Sergei Kourdakov, a former KGB agent and Soviet naval intelligence officer, defected from the USSR at the age of twenty. A year later we met at my Federal Government office in Washington DC. We were watched and followed. “Even you could be spy,” Sergei whispered. My book, A Rose for Sergei, is the true story of our time together.

Monday, October 1, 2018

Sergei Kourdakov – A Mystery That Needs to be Resolved

One has to be adventurous to date a Soviet defector.  Add the letters KGB to the mix, and intrigue and mystery take over.  Sergei often told me he was being watched and followed.  I accepted that.  There was also a part of me that didn’t want to believe him.

Ruggedly handsome and tall with huge broad shoulders, Sergei Kourdakov had a weight lifters build.  By the age of twenty he’d already lived a life that most could not imagine.  The physical scars, bullet and knife wounds from tough-guy fights and bad decisions in the Soviet Union were hidden under his shirt.  The unseen scars, the ones that make us who we are, were the reasons for defecting.  He dreamed of freedom and a new life in the United States.

Sergei was an ex-KGB Soviet defector who, through the strangest turn of events, showed up in my Federal Government office in the fall of 1972—a year after his defection.  Me…I was twenty-one, petite, and worked as a secretary.  I was known as “Sam” at my office.  It was a nickname that was hard for the Russian to comprehend.  “But you are girl,” Sergei noted when he shook my hand.  I noted that he didn’t release my hand when he held onto it.

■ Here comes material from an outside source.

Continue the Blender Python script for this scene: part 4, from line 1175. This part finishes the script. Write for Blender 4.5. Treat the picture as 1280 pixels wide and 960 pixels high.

We saw each other as often as possible over the next few months.  I quickly learned that Sergei had to “sweep” my apartment in Arlington, Virginia each time he entered.  He wouldn’t be able to sit down and relax if he hadn’t inspected every possible hiding place for unwelcome intruders.  There were other safety checks, tricks of the trade, or as the intelligence community called it…“tradecraft.”  In response to my questioning looks, Sergei always simply stated…“Even you could be spy.”

Our plans to spend the Christmas holidays with my family fell apart due to unforeseen circumstances.  My parents were living on a restricted U.S. Air Force base and Sergei would be denied access.  Not wanting to keep me from family, Sergei made arrangements to visit friends on the West coast.  Broken hearted, Sergei and I said our goodbyes and planned to meet up after the New Year.

The phone call came on New Year’s Day.  But it was not from Sergei.

What really happened?  Those three simple words have haunted me for the better part of forty years.  It wasn’t a dream.  He existed.  We existed.  This I know for a fact.  But what actually happened in the end leaves me wishing it were nothing more than a dream…for this is a mystery that needs to be resolved.

Sometimes, when I try to put the pieces together it comes out more like a game of Clue—it was Colonel Mustard, with the candlestick, in the library.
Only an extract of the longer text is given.